Rispetto alla proposta Prodi di far votare gli extracomunitari non solo per le amministrative, Mantovano è d'accordo: «Va da sé che se gli immigrati ottengono la cittadinanza, possono votare per tutto». Ma anche candidarsi? «Certo. A tal proposito ricordo che a Lecce, dove governiamo, l'amministrazione ha da tempo inserito in consiglio comunale il 41° membro, un extracomunitario senza diritto di voto ma solo perché la legge non lo consente». Insomma, «la sensibilità sul punto è già sviluppata, non c'è nessuna svolta di An».

Riguardo all'abolizione delle quote, Mantovano invita a «non confondere i due temi, l'uno costituzionale, l'altro no». Infatti, l'eventuale modifica del sistema d'ingresso degli immigrati «riguarda esclusivamente la Fini-Bossi». Secondo il sottosegretario «fissare preventivamente le quote d'ingresso ostacola il libero incontro fra domanda e offerta di lavoro. Lasciamo risolvere al mercato le sue esigenze». Bisogna poi considerare che «è in arrivo una direttiva Ue in tal senso», che confermerà «il buonsenso della proposta di Fini», mentre singolari sono le resistenze della Lega, visto che «a settembre Maroni ha suggerito la stessa soluzione». Per cui non è detto che il Carroccio «voti in blocco contro una tale ipotesi».

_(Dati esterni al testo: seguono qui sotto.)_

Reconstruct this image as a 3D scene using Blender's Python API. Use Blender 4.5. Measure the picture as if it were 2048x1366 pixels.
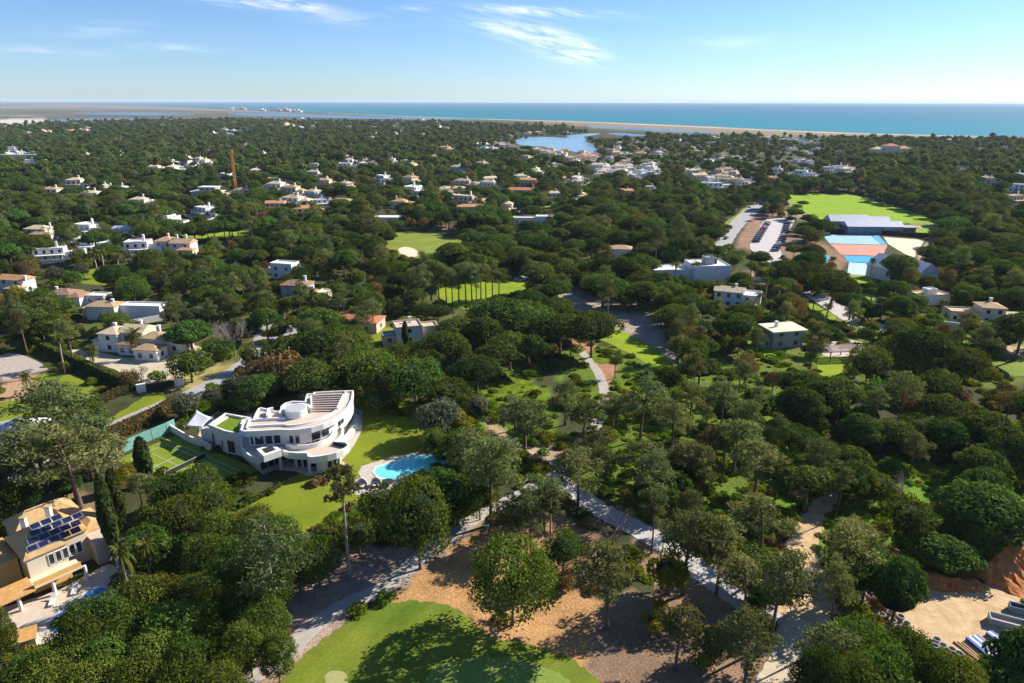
import bpy, math, random
import numpy as np
from mathutils import Vector, Matrix
from mathutils.geometry import tessellate_polygon

for o in list(bpy.data.objects):
    bpy.data.objects.remove(o)
SC = bpy.context.scene
COL = SC.collection
PI = math.pi

# ------------------------------------------------------------------ camera
CAM_H = 70.0
FPX = 1365.3                      # focal length in photo pixels (24 mm on 36 mm)
PITCH = math.atan((683 - 201.5) / FPX)
ROLL = math.radians(0.115)
_f = np.array([0, math.cos(PITCH), -math.sin(PITCH)])
_r0 = np.array([1.0, 0, 0])
_u0 = np.cross(_r0, _f)
_r = _r0 * math.cos(ROLL) + _u0 * math.sin(ROLL)
_u = _u0 * math.cos(ROLL) - _r0 * math.sin(ROLL)
cam_data = bpy.data.cameras.new('camera')
cam_data.lens = 24.0
cam_data.sensor_width = 36.0
cam_data.clip_start = 0.5
cam_data.clip_end = 80000
cam = bpy.data.objects.new('camera', cam_data)
COL.objects.link(cam)
cam.matrix_world = Matrix(((_r[0], _u[0], -_f[0], 0), (_r[1], _u[1], -_f[1], 0), (_r[2], _u[2], -_f[2], CAM_H), (0, 0, 0, 1)))
SC.camera = cam

# ------------------------------------------------------------------ light
SUN_EL = math.radians(33)
SUN_ROT = math.radians(62)         # clockwise from the view axis
sun_dir = Vector((math.sin(SUN_ROT) * math.cos(SUN_EL), math.cos(SUN_ROT) * math.cos(SUN_EL), math.sin(SUN_EL)))
sd = bpy.data.lights.new('sun', 'SUN')
sd.energy = 5.0
sd.angle = math.radians(0.5)
sd.color = (1.0, 0.93, 0.82)
sun = bpy.data.objects.new('sun', sd)
COL.objects.link(sun)
sun.rotation_mode = 'QUATERNION'
sun.rotation_quaternion = sun_dir.to_track_quat('Z', 'Y')
sun.location = (300, 300, 400)

W = bpy.data.worlds.new('World')
SC.world = W
W.use_nodes = True
wn = W.node_tree.nodes
wl = W.node_tree.links
wn.clear()
w_out = wn.new('ShaderNodeOutputWorld')
w_bg = wn.new('ShaderNodeBackground')
w_bg.inputs["Strength"].default_value = 0.080
w_sky = wn.new('ShaderNodeTexSky')
w_sky.sky_type = 'NISHITA'
w_sky.sun_disc = False
w_sky.sun_elevation = SUN_EL
w_sky.sun_rotation = SUN_ROT
w_sky.altitude = 0
w_sky.air_density = 0.85
w_sky.dust_density = 0.15
w_sky.ozone_density = 5.0
# thin cirrus, laid out by azimuth and elevation
w_tc = wn.new('ShaderNodeTexCoord')
w_sep = wn.new('ShaderNodeSeparateXYZ')
wl.new(w_tc.outputs['Generated'], w_sep.inputs[0])


def wmath(op, a, b=None, c=None, clamp=False):
    n = wn.new('ShaderNodeMath')
    n.operation = op
    n.use_clamp = clamp
    for i, v in enumerate((a, b, c)):
        if v is None:
            continue
        if isinstance(v, (int, float)):
            n.inputs[i].default_value = v
        else:
            wl.new(v, n.inputs[i])
    return n.outputs[0]


az = wmath('ARCTAN2', w_sep.outputs[0], w_sep.outputs[1])
el = wmath('ARCSINE', w_sep.outputs[2])


def px_dir(px, py):
    d = _f + _r * (px - 1024) / FPX - _u * (py - 683) / FPX
    d = d / np.linalg.norm(d)
    return math.atan2(d[0], d[1]), math.asin(d[2])


def blob(px, py, w, h, tilt):
    a0, e0 = px_dir(px, py)
    da = wmath('SUBTRACT', az, a0)
    de = wmath('SUBTRACT', el, e0)
    c, s = math.cos(tilt), math.sin(tilt)
    u = wmath('ADD', wmath('MULTIPLY', da, c / (w / FPX)), wmath('MULTIPLY', de, s / (w / FPX)))
    v = wmath('ADD', wmath('MULTIPLY', da, -s / (h / FPX)), wmath('MULTIPLY', de, c / (h / FPX)))
    r2 = wmath('ADD', wmath('MULTIPLY', u, u), wmath('MULTIPLY', v, v))
    return wmath('POWER', 2.718, wmath('MULTIPLY', r2, -1.0))


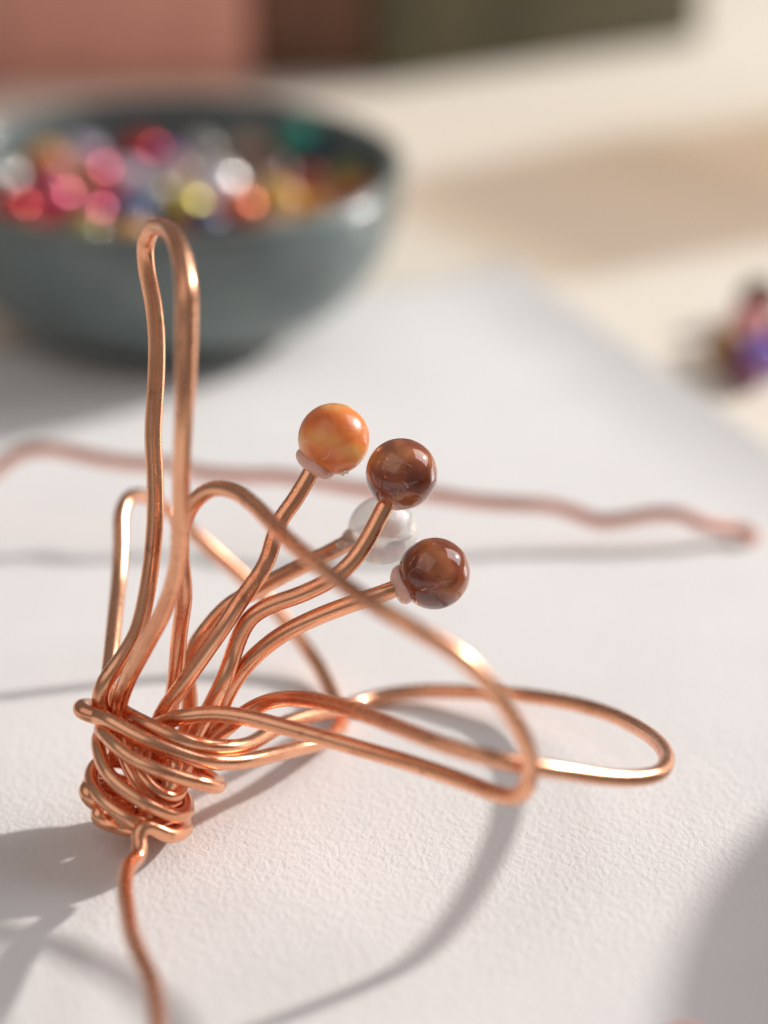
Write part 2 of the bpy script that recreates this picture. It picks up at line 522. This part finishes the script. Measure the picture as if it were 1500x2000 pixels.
# the back petal, leaning away over the paper
wire('petal', [P(228, 1480, 2), P(216, 1400, 1), P(212, 1330, 2.5), P(216, 1290, 4.5), P(224, 1210, 10), P(232, 1130, 16), P(236, 1060, 19), P(236, 1010, 21),
               P(246, 980, 23), P(268, 968, 28), P(296, 975, 33), Z(335, 1003, 17.5), Z(380, 1043, 15.5), Z(450, 1106, 11.5), Z(520, 1170, 7.5), Z(575, 1235, 4.2), Z(615, 1290, 2.2), Z(642, 1340, 1.4), Z(660, 1385, 1.2),
               Z(668, 1410, 1.1), Z(655, 1430, 1.6), P(625, 1450, 13), P(580, 1462, 9), P(530, 1475, 3), P(480, 1486, -1.5), P(430, 1489, -4), P(385, 1483, -5.5), P(340, 1469, -6.3), P(293, 1450, -6.6),
               P(247, 1427, -6), P(212, 1407, -5), P(184, 1398, -3), P(162, 1391, -3), P(160, 1380, -0.5), P(190, 1384, 3.2), P(225, 1404, 4), P(262, 1450, 5)],
     COPPER, flower)

# ---- stamens
def orient(o, axis):
    o.rotation_euler = axis.to_track_quat('Z', 'Y').to_euler()

BEAD_R = 4.02
def stamen(pts, bead_c, bead_mat, bead_label, glue_mat, glue_off, glue_r, glue_label, r=0.97, threads=0, seed=0, br=BEAD_R, hole=0.65):
    st = wire('stamen', pts, COPPER, flower, r=r)
    end, prev = pts[-1], pts[-2]
    end = end[0] if isinstance(end, tuple) else end
    prev = prev[0] if isinstance(prev, tuple) else prev
    axis = (bead_c - end).normalized()
    V, F = sphere_data(br * MM, 64, 40, hole * MM, 0.006, seed)
    q = axis.to_track_quat('Z', 'Y').to_matrix()
    b = mesh_obj('bead', [Vector(v) for v in V], F, bead_mat)
    b.location = bead_c; orient(b, axis)
    parent_keep(b, st)
    b['label'] = bead_label
    # glue blob: an uneven collar between wire and bead
    rnd = random.Random(seed + 40)
    ph = [rnd.uniform(0, 6.28) for _ in range(5)]
    gv, gf = [], []
    n, seg = 18, 30
    L = glue_off
    prof = [(0.0, 1.0), (0.06, 1.5), (0.18, 2.05), (0.38, 2.4), (0.6, 2.45), (0.8, 2.3), (1.0, 2.0)]
    x0 = bead_c - axis * (br * MM * 0.86 + L * MM)
    up = q.col[0]; sd = q.col[1]
    for (f, rr) in prof:
        for k in range(seg):
            t = 2 * math.pi * k / seg
            w = 1 + 0.10 * math.sin(2 * t + ph[0]) + 0.09 * math.sin(3 * t + ph[1] + 3 * f)
            rad = rr * glue_r * w * MM
            if f == 0: rad = rr * 0.97 * MM
            gv.append(x0 + axis * ((f * (L + 0.9) + 0.25 * f * math.sin(t + ph[2])) * MM) + (up * math.cos(t) + sd * math.sin(t)) * rad)
    for i in range(len(prof) - 1):
        for k in range(seg):
            k2 = (k + 1) % seg
            gf.append((i * seg + k, i * seg + k2, (i + 1) * seg + k2, (i + 1) * seg + k))
    gf.append(tuple(range(seg))[::-1]); m0 = (len(prof) - 1) * seg; gf.append(tuple(range(m0, m0 + seg)))
    g = mesh_obj('glue_blob', gv, gf, glue_mat, st)
    sb = g.modifiers.new('sub', 'SUBSURF'); sb.levels = 1; sb.render_levels = 2
    g['label'] = glue_label
    # hair-thin threads of glue lying on the bead
    camv = (cam.location - bead_c).normalized()
    cx = camv.cross(Vector((0, 0, 1))).normalized() * -1
    cy = camv.cross(cx) * -1
    if cy.z < 0: cy = -cy
    for j in range(threads):
        a0 = rnd.uniform(0, 6.28); px_, py_ = rnd.uniform(-0.6, 0.45), rnd.uniform(-0.75, 0.35)
        cur = rnd.choice((-1, 1)) * rnd.uniform(0.5, 2.6); ln = rnd.uniform(0.18, 0.6)
        tp = []
        for s in range(7):
            f = s / 6
            a = a0 + cur * f
            px_ += math.cos(a) * ln / 6; py_ += math.sin(a) * ln / 6
            rr2 = px_ * px_ + py_ * py_
            if rr2 > 0.92: break
            d = (cx * px_ + cy * py_ + camv * math.sqrt(1 - rr2)) * (br * 1.012 * MM)
            tp.append(bead_c + d)
        if len(tp) > 3:
            wire('glue_thread', tp, GLUE_P if bead_mat is AMBER else GLUE_T, st, r=0.018 + 0.014 * rnd.random(), sides=6, step=0.0002, floor=None, caps=False)
    return st

def parent_keep(o, par):
    w = o.location.copy()
    o.parent = par
    o.matrix_parent_inverse = Matrix.Translation(-world_loc(par))
    o.location = w

# amber bead, in front of the clear one
c1 = P(652, 857, 1)
stamen([P(285, 1570, 3), P(292, 1500, 2), P(302, 1440, 1), P(320, 1390, 0), P(352, 1345, -1), P(400, 1276, -2), P(440, 1218, -2.5), P(472, 1170, -2.5), P(505, 1125, -2), P(522, 1095, -1), P(534, 1055, -0.5),
        P(548, 1015, 0), P(570, 985, 0.3), P(592, 950, 0.6), P(612, 915, 1), P(626, 894, 1)],
       c1, AMBER, 'glossy amber orange bead with a golden glow', GLUE, 1.25, 0.93, 'pink glue blob under the amber bead', threads=3, seed=3)
# clear bead
c4 = P(748, 1037, 9)
stamen([P(300, 1575, 5), P(330, 1500, 6), P(362, 1430, 6), P(370, 1372, 6), P(366, 1310, 5.5), P(378, 1268, 5), P(402, 1232, 4.5), P(446, 1184, 4.5), P(490, 1158, 5), P(530, 1136, 5.5), P(580, 1110, 6.5), P(630, 1086, 7.5), P(676, 1062, 8.5), P(700, 1052, 9)],
       c4, mclr, 'clear glass bead behind the two brown beads', GLUE_C, 1.4, 0.62, 'clear lumpy glue on the wire', threads=0, seed=8, hole=1.0)
# upper brown bead
c2 = P(784, 926, -1)
stamen([P(310, 1580, 2), P(350, 1500, 2), P(385, 1430, 1), P(412, 1380, 0), P(438, 1326, -1), P(455, 1280, -1), P(468, 1243, -1.5), P(488, 1208, -2), P(524, 1184, -2.5), P(590, 1160, -3), P(650, 1130, -3), P(690, 1095, -2.5), P(720, 1050, -2), P(744, 1004, -1.5), P(760, 974, -1)],
       c2, BROWN_A, 'upper glossy dark brown stone bead', GLUE, 0.55, 0.72, 'pale glue ring at the upper brown bead', threads=4, seed=5)
# lower brown bead
c3 = P(848, 1120, -2)
stamen([P(318, 1585, 5), P(365, 1510, 4), P(405, 1440, 3), P(432, 1380, 2), P(458, 1330, 1), P(492, 1287, 0), P(545, 1243, -1), P(612, 1208, -2), P(690, 1178, -2.5), P(750, 1158, -2.5), P(790, 1142, -2)],
       c3, BROWN_B, 'lower glossy dark brown stone bead', GLUE, 1.45, 0.86, 'pale pink glue collar of the lower brown bead', threads=4, seed=9)
for ch in flower.children:
    pass
V, F = sphere_data(0.8 * MM, 24, 16, 0, 0.05, 77)
core = mesh_obj('glue_core', [c4 + Vector((v[0] * 1.5 + 0.0004, v[1], v[2] * 0.9 + 0.0002)) for v in V], F, GLUE, [c for c in flower.children if c.name.startswith('stamen')][1])
core['label'] = 'pinkish glue core inside the clear bead'
# glue flakes on the stalk of the clear bead
def shard(center, size, mat_, parent, seed):
    rnd = random.Random(seed)
    V, F = sphere_data(size, 10, 7, 0, 0.0, seed)
    V = [Vector(v) * rnd.uniform(0.55, 1.35) for v in V]
    o = mesh_obj('glue_flake', [center + Vector((v.x * 1.5, v.y * 0.7, v.z * 0.8)) for v in V], F, mat_, parent, False)
    return o
clear_st = [c for c in flower.children if c.name.startswith('stamen')][1]
for j, (x, y, s) in enumerate([(668, 1064, 0.55), (652, 1076, 0.45), (640, 1082, 0.35), (682, 1058, 0.6), (660, 1072, 0.3)]):
    shard(P(x, y, 6.9 + 0.2 * j), s * MM, GLUE_C, clear_st, 60 + j)
amber_st = [c for c in flower.children if c.name.startswith('stamen')][0]
for j, (x, y, s) in enumerate([(676, 922, 0.22), (668, 926, 0.2)]):
    shard(P(x, y, -0.5), s * MM, GLUE_C, amber_st, 80 + j)

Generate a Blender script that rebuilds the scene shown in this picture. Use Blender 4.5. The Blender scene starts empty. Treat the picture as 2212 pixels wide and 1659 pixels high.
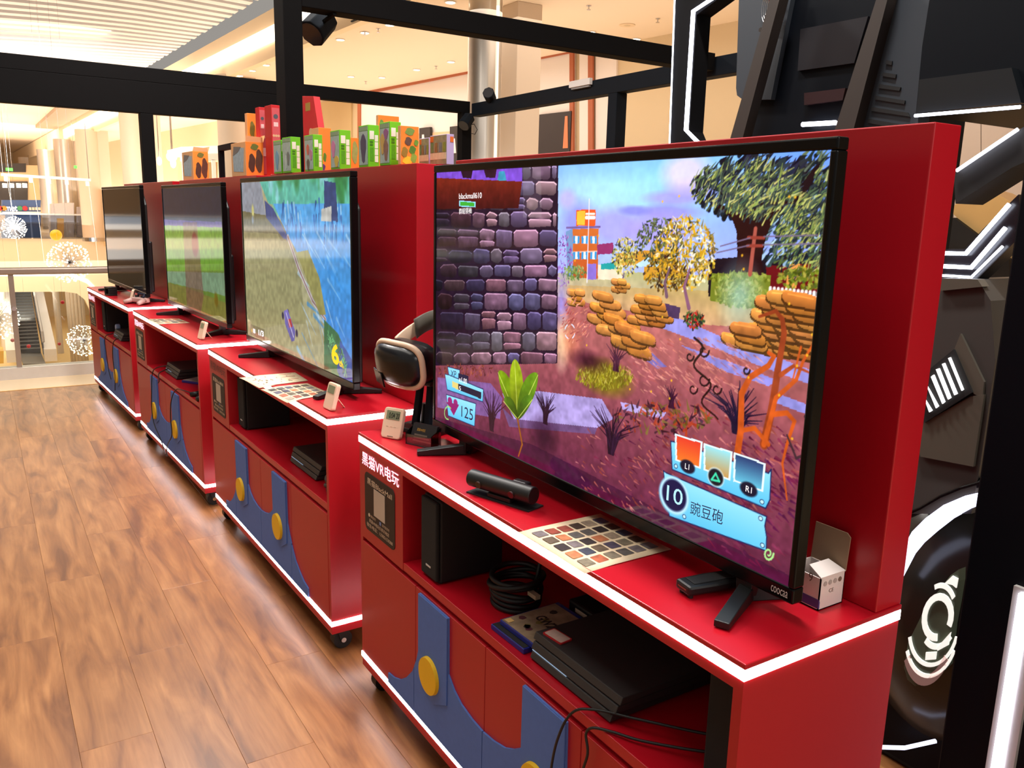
import bpy, math, random
import numpy as np
from mathutils import Vector, Matrix

random.seed(7)
rng = np.random.default_rng(7)
SC = bpy.context.scene
COL = SC.collection

# ------------------------------------------------------------------ camera
CAM = np.array([2.25579692, -0.91247532, 1.48696396])
FW = np.array([-0.82377544, 0.52956646, -0.20236943])
RT = np.array([0.53646224, 0.84358925, 0.02377908])
UP = np.array([-0.18330928, 0.08897494, 0.97902051])
FPX = 1789.054
cd = bpy.data.cameras.new('camera')
cam = bpy.data.objects.new('camera', cd)
COL.objects.link(cam)
cd.sensor_width = 36.0
cd.lens = FPX / 2212.0 * 36.0
cd.clip_end = 300
cam.matrix_world = Matrix([[RT[0], UP[0], -FW[0], CAM[0]], [RT[1], UP[1], -FW[1], CAM[1]],
                           [RT[2], UP[2], -FW[2], CAM[2]], [0, 0, 0, 1]])
SC.camera = cam

# ------------------------------------------------------------------ world, lights, exposure
w = bpy.data.worlds.new('mall_ambient')
SC.world = w
w.use_nodes = True
w.node_tree.nodes['Background'].inputs[0].default_value = (1.0, 0.93, 0.85, 1)
w.node_tree.nodes['Background'].inputs[1].default_value = 0.33
SC.view_settings.view_transform = 'Standard'
SC.view_settings.look = 'None'
SC.view_settings.exposure = 0.0
SC.view_settings.gamma = 1.0
SC.view_settings.use_curve_mapping = False


def area_light(name, loc, target, sx, sy, power, col=(1, .93, .84)):
    l = bpy.data.lights.new(name, 'AREA')
    l.shape = 'RECTANGLE'
    l.size, l.size_y, l.energy, l.color = sx, sy, power, col
    o = bpy.data.objects.new(name, l)
    o.location = loc
    o.rotation_euler = (Vector(target) - Vector(loc)).to_track_quat('-Z', 'Y').to_euler()
    COL.objects.link(o)
    return o


area_light('ceiling_light_booth', (0.85, 0.43, 4.2), (0.85, 0.2, 0.8), 0.45, 0.2, 108, (1, .96, .92))
area_light('ceiling_light_aisle', (-1.9, 0.36, 4.2), (-1.9, 0.0, 0.8), 0.5, 0.2, 110, (1, .96, .92))
area_light('ceiling_light_end', (-4.6, 0.28, 4.2), (-4.5, 0.0, 0.8), 0.5, 0.3, 90, (1, .94, .88))
area_light('ceiling_light_walk', (-2.0, -1.1, 4.4), (-2.0, -1.1, 0), 7.0, 1.2, 110, (1, .93, .84))
area_light('mall_side_fill', (5.6, 0.6, 3.4), (1.5, 0.2, 0.7), 2.0, 1.6, 85, (1, .95, .9))  # added fill for mall light from behind the camera, brightens cabinet sides
area_light('gallery_light', (-11.0, 6.0, 4.1), (-11.0, 6.0, 0), 14.0, 2.6, 200)
area_light('gallery_ceiling_fill', (-9.0, 6.2, 2.2), (-9.0, 6.2, 5), 20.0, 3.0, 150)  # added fill facing up to brighten the gallery ceiling, no fixture here
area_light('far_gallery_fill', (-38.0, 5.0, 2.0), (-38.0, 5.0, 5), 30.0, 3.0, 600)  # same kind of added upward fill, for the far gallery ceiling
area_light('atrium_light', (-18.0, -4.0, 5.0), (-20, -4, -4), 12.0, 10.0, 900)
area_light('atrium_fin_fill', (-19.0, -3.0, 0.5), (-19.0, -3.0, 5), 10.0, 12.0, 420)  # added fill in the open void, aimed up at the fins
area_light('far_ceiling_fill', (-44.0, -8.0, 0.6), (-44.0, -8.0, 6), 30.0, 22.0, 3000)  # added fill that lifts the flat far ceiling
area_light('shop_front_fill', (-46.0, 0.0, 3.6), (-60, 0, 2.4), 2.0, 16.0, 1500)  # added fill to brighten the far shop wall
area_light('balcony_light', (-20.0, -2.0, 1.0), (-37, 0, -.8), 6.0, 4.0, 1000)
area_light('lower_hall_light', (-44.0, -2.0, -0.9), (-44, -2, -6), 20.0, 14.0, 1300)
area_light('lower_wall_light', (-40.0, -2.0, -3.0), (-60, -2, -3), 3.0, 14.0, 400)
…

Parole, quelle di Mantovano, pronunciate senza accenni provocatori e che confermerebbero quindi la nuova strategia indicata da Fini alle correnti: evitare polemiche e andare piuttosto al sodo. Così è stato ieri anche per le faccende interne al partito, che ha scelto i nuovi quadri dirigenti. I ruoli vacanti più importanti, quelli di vice coordinatori nazionali, sono stati assegnati a Carmelo Briguglio (Destra sociale), Italo Bocchino (Destra protagonista) e Giovanni Collino (Nuova alleanza). Insomma, uno per ogni corrente del partito.